## TASK INSTRUCTIONS
Single out each line with the word "picture" and copy it.
+--
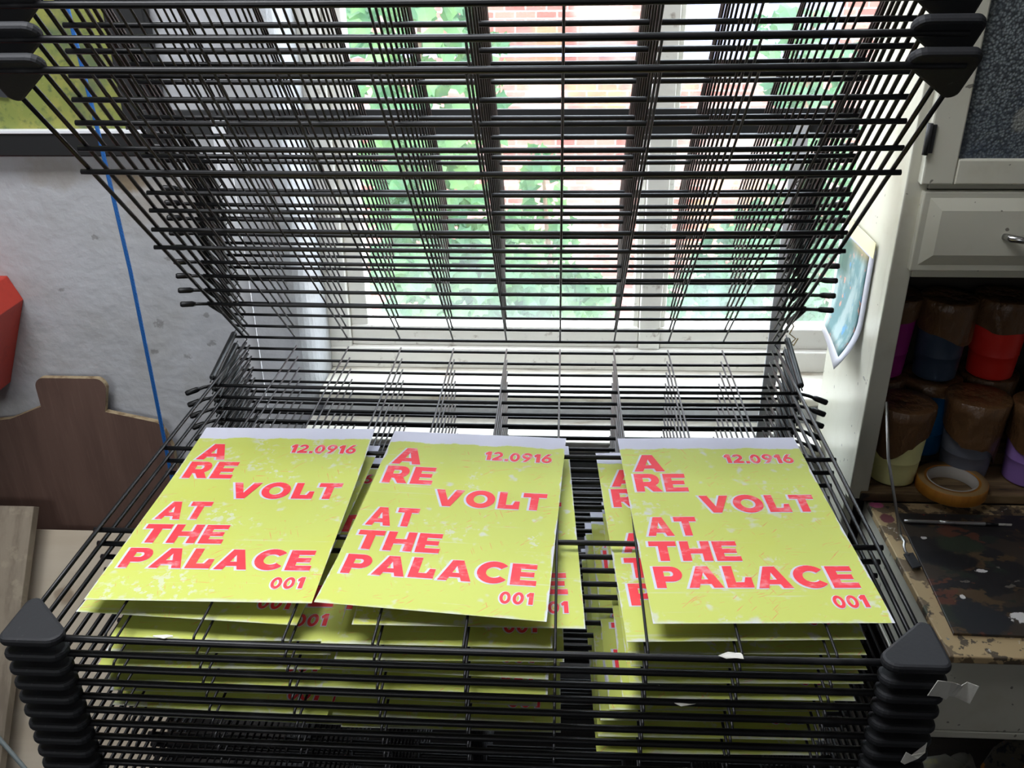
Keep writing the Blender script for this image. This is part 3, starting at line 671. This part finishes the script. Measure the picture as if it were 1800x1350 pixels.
# lower carcass and counter
cp('lower_panel', [(.6315, CR, -.400, -.385, -.415, -.276), (.6315, .648, -.385, CF + .02, -.415, -.276), (.6315, CR, -.400, CF, -.430, -.415)], m_cream)
m_counter = Mat('paint_stained_top', lin(176, 152, 112), .65)
cc = [(90, 74, 56), (44, 40, 38), (206, 200, 190), (120, 60, 60), (64, 70, 52), (96, 120, 130)]
for i, (c, th) in enumerate(zip(cc, (.5, .58, .66, .68, .66, .69))):
    m_counter.over(m_counter.mul(m_counter.noise(18 + 9 * i, th, th + .03, loc=(i * 3.1, i * 1.7, 0)), .85), lin(*c))
m_counter.over(m_counter.blob(.645, -.085, .012, .012, ax=(0, 1), soft=.2), lin(112, 62, 66))
m_counter.over(m_counter.mul(m_counter.blob(.640, -.045, .010, .008, ax=(0, 1), soft=.3), .8), lin(196, 92, 140))
wt = MB(); wt.box(.6275, CR, -.412, CF - .0065, -.276, -.2635, .002)
tag(wt.build('worktop', m_counter), 'paint splattered pale wood worktop in front of the cabinet compartment', 'worktop')
m_pal = Mat('palette_paint', lin(58, 50, 42), .5)
for i, (c, th, sc) in enumerate((((34, 34, 36), .48, 9), ((84, 66, 44), .56, 12), ((40, 48, 40), .57, 8), ((92, 54, 40), .62, 14), ((110, 104, 96), .67, 22), ((214, 210, 204), .725, 20), ((150, 146, 70), .72, 38), ((196, 60, 44), .735, 36), ((90, 140, 150), .735, 30))):
    m_pal.over(m_pal.mul(m_pal.noise(sc, th, th + .025, loc=(i * 2.3, i * 4.1, 0), scale=(1, 1.6, 1)), .9), lin(*c))
for x, y, rx, ry in ((.755, -.335, .016, .009), (.805, -.315, .012, .010), (.742, -.228, .007, .004), (.69, -.29, .003, .006), (.685, -.145, .004, .003)):
    m_pal.over(m_pal.blob(x, y, rx, ry, ax=(0, 1), soft=.25, wob=.6, ns=90), lin(216, 212, 208))
m_pal.over(m_pal.blob(.735, -.16, .035, .022, ax=(0, 1), soft=.3), lin(44, 52, 40)); m_pal.over(m_pal.blob(.705, -.205, .04, .025, ax=(0, 1), soft=.3), lin(28, 28, 30)); m_pal.over(m_pal.blob(.70, -.335, .035, .035, ax=(0, 1), soft=.2), lin(36, 37, 40))
m_pal.over(m_pal.blob(.835, -.27, .006, .006, ax=(0, 1), soft=.3), lin(206, 60, 40))
mb = MB(); mb.prism([(.6655, -.075), (.6475, -.370), (1.22, -.382), (1.22, -.075)][::-1], -.2633, -.2588, .0008)
tag(mb.build('palette_board', m_pal), 'dark paint encrusted board lying on the worktop', 'board')

# tape roll
m_tside = Mat('tape_amber', lin(186, 124, 40), .5); m_tside.over(m_tside.noise(60, .4, .7, scale=(1, 1, .2)), lin(170, 108, 34))
m_tface = Mat('tape_edge', lin(164, 132, 84), .7); m_core = Mat('card_core', lin(186, 180, 172), .8)
tr_ = empty('tape_roll', (.7700, -.020, -.2448), 'roll of amber masking tape on the compartment floor before the pots', 'tape')
MB().lathe([(.0415, .0), (.0565, .0), (.0575, .001), (.0575, .021), (.0565, .022), (.0415, .022), (.0415, .0)], 48).build('tape', [m_tside], tr_)
MB().lathe([(.0420, .0219), (.0562, .0223), (.0562, .0221), (.0420, .0217), (.0420, .0219)], 48).build('tape_face', m_tface, tr_)
tag(MB().lathe([(.0385, .0005), (.0415, .0005), (.0415, .0222), (.0385, .0222), (.0385, .0005)], 48).build('core', m_core, tr_), 'pale cardboard core')
tr_.rotation_euler = (0, 0, 0)
# craft knife and palette knife
m_alu = Mat('brushed_aluminium', lin(196, 196, 194), .35, .9)
kn = empty('craft_knife', (.735, -.1055, -.2553), 'thin silver craft knife lying at the back of the dark board', 'knife')
kn.rotation_euler = (0, 0, math.radians(-1.5))
MB().tube([(-.068, 0, 0), (-.060, 0, 0), (.060, 0, 0), (.062, 0, 0)], [.0028, .0033, .0033, .0028], 10).build('handle', m_alu, kn)
MB().tube([(-.012, 0, 0), (.012, 0, 0)], .0036, 12).build('grip', m_alu, kn)
tag(MB().tube([(.062, 0, 0), (.082, 0, 0)], [.0031, .0026], 10).build('tip', m_black, kn), 'black tip')
MB().box(.080, .104, -.0008, .0008, -.0018, .0018, .0003).build('blade', m_tape, kn)
pk = empty('palette_knife', (.6360, -.19, -.258), 'long thin paint scraper leaning on the cabinet stile', 'scraper')
M0 = Vector((.6360, -.19, -.258))
sc_ = [Vector(p) - M0 for p in ((.6275, -.034, -.068), (.6315, -.075, -.150), (.6420, -.155, -.2465))]
MB().tube(sc_, .0026, 8).build('handle', m_alu, pk)
MB().tube([Vector(p) - M0 for p in ((.6420, -.155, -.2465), (.6435, -.172, -.2485), (.6400, -.180, -.2500), (.6395, -.190, -.2535), (.6430, -.196, -.2560))], .0022, 8).build('neck', m_alu, pk)
mb = MB(); mb.prism([(-.006, 0), (.010, .004), (.011, -.030), (-.004, -.036)][::-1], -.0015, .0015, .0004, 0, Matrix.Translation(Vector((.6420, -.194, -.2563)) - M0)); 
tag(mb.build('blade', m_rubber, pk), 'dark paint crusted blade')

# pots
m_wrapb = Mat('brown_parcel_tape', lin(104, 74, 46), .32, 0, .5); m_wrapb.over(m_wrapb.mul(m_wrapb.noise(16, .4, .7), .6), lin(78, 54, 34)); m_wrapb.bump(34, .9, .012, scale=(1, 1, .6))
def potmat(name, rgb, rough=.4):
    m = Mat(name, lin(*rgb), rough); m.over(m.mul(m.noise(22, .5, .7), .3), lin(*[min(255, c + 40) for c in rgb])); return m
def pot(label, x, y, z, rgb, rb=.038, rt=.047, h=.15, wrap=(.45, .7), seed=0, flare=1.0, turn=None):
    """plastic cup with parcel tape stretched over the mouth; wrap = how far down the tape comes at its shortest and longest"""
    t = empty('paint_pot', (x, y, z), label, 'pot', 'paint pots in the cabinet'); rnd = random.Random(seed)
    m = potmat('cup_plastic', rgb)
    R = lambda q: rb + (rt - rb) * q
    prof = [(rb * .88, 0), (rb, .003), (R(.02), .006)] + [(R(q), h * q) for q in (.1, .2, .3)] + [(R(.3) + .0007, h * .305), (R(.32), h * .315)] + [(R(q), h * q) for q in (.45, .6, .75, .9)] + [(rt + .002, h * .97), (rt + .002, h * .985)]
    MB().lathe(prof, 40).build('cup', m, t)
    ph = rnd.uniform(0, 6.28); n = 40
    if turn is not None: ph = math.radians(90 - turn)
    amp = [rnd.uniform(-1, 1) for _ in range(8)]
    def low_(a):
        q = .5 + .5 * math.sin(a + ph) * .8 + .12 * math.sin(3 * a + ph * 2) + .06 * amp[int(a / 6.2832 * 8) % 8]
        return wrap[0] + (wrap[1] - wrap[0]) * q
    vs = []; fs = []
    rows = [0, .25, .5, .75, 1]
    for r in (0.02, .35, .7, .93, 1.0):
        for k in range(n):
            a = 2 * PI * k / n; rr = (rt + .0036) * r
            zz = h + .001 - (.002 if r == 1 else 0) - .0025 * (1 - r) + .0012 * math.sin(3 * a + ph) * r
            vs.append((rr * math.cos(a), rr * math.sin(a), zz))
    for q in rows[1:]:
        for k in range(n):
            a = 2 * PI * k / n; d = h * low_(a) * q; zz = h - .001 - d; qq = max(0, zz / h)
            fl = .0036 + .0010 * math.sin(7 * a + ph + q * 3) + (.006 * flare * math.exp(-((a - ph) % 6.283 - 3) ** 2) * q)
            rr = R(qq) + max(fl, .0022); vs.append((rr * math.cos(a), rr * math.sin(a), zz))
    nr = 9
    for i in range(nr - 1):
        for k in range(n): fs.append((i * n + k, i * n + (k + 1) % n, (i + 1) * n + (k + 1) % n, (i + 1) * n + k))
    fs.append(tuple(range(n)))
    tag(MB().raw(vs, [tuple(reversed(f)) for f in fs], 0, True).build('tape_lid', m_wrapb, t), 'brown parcel tape cover')
    return t
Z0 = -.2448
pot('pale yellow pot with torn brown tape lid, front left of compartment', .6820, .020, Z0, (252, 250, 176), wrap=(.10, .66), seed=3, turn=215)
pot('blue pot half hidden behind the yellow pot', .7640, .126, Z0, (20, 96, 150), wrap=(.08, .2), seed=4)
pot('grey pot wrapped in brown tape, behind the tape roll', .8150, .046, Z0, (112, 116, 130), rb=.039, rt=.049, wrap=(.35, .85), seed=8)
pot('lilac pot with brown tape lid at the right edge', .9150, .022, Z0, (158, 122, 198), wrap=(.25, .55), seed=5)
pot('brown taped pot behind the grey pot, under the red one', .8720, .148, Z0, (112, 92, 70), rb=.038, rt=.047, h=.15, wrap=(.5, .9), seed=7)
pot('brown taped pot behind the blue pot, under the violet one', .6730, .140, Z0, (112, 92, 70), rb=.038, rt=.047, h=.15, wrap=(.5, .9), seed=12)
pot('dark brown taped pot behind the lilac pot', .9800, .130, Z0, (84, 72, 58), wrap=(.5, .9), seed=9)
Z1 = Z0 + .152
pot('red pot with brown tape lid, stacked on the taped pot', .8650, .135, Z1, (226, 44, 34), wrap=(.30, .55), seed=14, h=.15)
pot('magenta pot standing in the upper row at compartment left', .6730, .140, Z1, (150, 24, 120), wrap=(.2, .45), seed=15, h=.15)
pot('dark blue pot standing between the magenta and red pots', .7640, .126, Z1, (52, 66, 86), wrap=(.3, .5), seed=16, h=.15, rb=.036, rt=.044)
pot('dark green pot in the upper row at the right edge', .9750, .125, Z1, (44, 58, 58), wrap=(.2, .4), seed=17, h=.15)

# painted card taped to the cabinet side
m_card = Mat('painting_card', lin(196, 196, 204), .5)
m_artp = Mat('abstract_print', lin(84, 128, 132), .5)
m_artp.over(m_artp.noise(26, .42, .6, scale=(1, 1, .5)), lin(150, 172, 172)); m_artp.over(m_artp.mul(m_artp.axis(2, .065, .085), .9), lin(120, 104, 44))
m_artp.over(m_artp.mul(m_artp.mul(m_artp.axis(1, .0, .04), m_artp.axis(2, .0, .03)), .9), lin(24, 84, 70)); m_artp.over(m_artp.mul(m_artp.noise(40, .6, .66, loc=(2, 2, 2)), .8), lin(206, 140, 120)); m_artp.over(m_artp.mul(m_artp.noise(36, .62, .68, loc=(7, 2, 2)), .8), lin(70, 140, 190))
card = empty('postcard', (CX - .002, .125, .06), 'curled art postcard taped to the white cabinet side', 'postcard')
# local: y across (back +), z up; curls away from the panel (-x) at the lower front corner
def cx_(y, z):
    q = max(0, (-.02 - z)) ; return -.0015 - 2.6 * q * q * (1.2 - y / .1 * .8) - .04 * max(0, y - .02)
def card_grid(y0, y1, z0, z1, off, mat, name, ny=8, nz=14):
    vs = []; fs = []
    for side in (0, 1):
        for j in range(nz + 1):
            for i in range(ny + 1):
                y = y0 + (y1 - y0) * i / ny; z = z0 + (z1 - z0) * j / nz; vs.append((cx_(y, z) - off + (.0006 if side else 0), y, z))
    N = (ny + 1) * (nz + 1)
    for j in range(nz):
        for i in range(ny):
            q = (j * (ny + 1) + i, j * (ny + 1) + i + 1, (j + 1) * (ny + 1) + i + 1, (j + 1) * (ny + 1) + i)
            fs.append(tuple(reversed(q))); fs.append(tuple(N + k for k in q))
    lp = list(range(ny + 1)) + [j * (ny + 1) + ny for j in range(1, nz + 1)] + [nz * (ny + 1) + i for i in range(ny - 1, -1, -1)] + [j * (ny + 1) for j in range(nz - 1, 0, -1)]
    for k in range(len(lp)): a, b = lp[k], lp[(k + 1) % len(lp)]; fs.append((a, b, N + b, N + a))
    return MB().raw(vs, fs, 0, True).build(name, mat, card)
card_grid(-.085, .095, -.105, .105, 0, m_card, 'card_sheet')
card_grid(-.062, .080, -.092, .088, .0007, m_artp, 'picture')
m_ytape = Mat('yellowed_tape', lin(222, 214, 170), .4)
MB().box(-.0032, -.0022, -.085, .06, .092, .118, .0003).build('tape_strip', m_ytape, card)

# cluttered things under the worktop
m_rag = Mat('stained_cloth', lin(128, 124, 112), .9); m_rag.over(m_rag.noise(14, .5, .62), lin(164, 158, 92)); m_rag.over(m_rag.noise(20, .6, .66, loc=(3, 3, 0)), lin(92, 90, 84)); m_rag.bump(60, .4)
m_rag2 = Mat('striped_cloth', lin(80, 74, 62), .9); m_rag2.over(m_rag2.noise(18, .56, .62), lin(180, 110, 30)); m_rag2.over(m_rag2.noise(18, .58, .63, loc=(5, 1, 0)), lin(24, 26, 32)); m_rag2.over(m_rag2.noise(26, .64, .68, loc=(9, 1, 0)), lin(60, 70, 100))
tag(MB().box(.55, 1.25, -.56, -.05, -.70, -.66, .004).box(.57, .61, -.54, -.5, FLOOR, -.70).box(1.19, 1.23, -.54, -.5, FLOOR, -.70).box(.57, .61, -.12, -.08, FLOOR, -.70).box(1.19, 1.23, -.12, -.08, FLOOR, -.70).build('low_stand', m_inside), 'dark low wooden stand under the worktop holding rags', 'stand')
def rag(label, x, y, z, rx, ry, h, m, seed):
    rnd = random.Random(seed); ph = [rnd.uniform(0, 6.28) for _ in range(6)]
    prof = [(rx, 0), (rx * 1.02, h * .2), (rx * .92, h * .5), (rx * .7, h * .8), (rx * .4, h * .97), (.002, h)]
    mb = MB(); mb.lathe(prof, 36, (0, 0, 0), 0, True, lambda i, a: (1 + .16 * math.sin(3 * a + ph[0]) + .10 * math.sin(5 * a + ph[1] + i * .6) + .05 * math.sin(9 * a + ph[2]), (0 if i == 0 else h * .10 * math.sin(4 * a + ph[3] + i))))
    mb.v = [(vx, vy * ry / rx, vz) for vx, vy, vz in mb.v]
    tag(mb.build('paint_rag', m, None, (x, y, z)), label, 'rag')
rag('pale cloth rag with yellow stains, under the worktop by the bumpers',   .722, -.36, -.66, .062, .07, .12, m_rag, 2)
rag('dark striped rag with orange stain, at the bottom right corner', .895, -.31, -.66, .085, .08, .11, m_rag2, 4)
rag('grey crumpled rag lowest at the bottom right beside the rack', .605, -.49, -.66, .045, .055, .08, m_rag, 6)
+--
## EXPECTED ANSWER
Keep writing the Blender script for this image. This is part 3, starting at line 671. This part finishes the script. Measure the picture as if it were 1800x1350 pixels.
card_grid(-.062, .080, -.092, .088, .0007, m_artp, 'picture')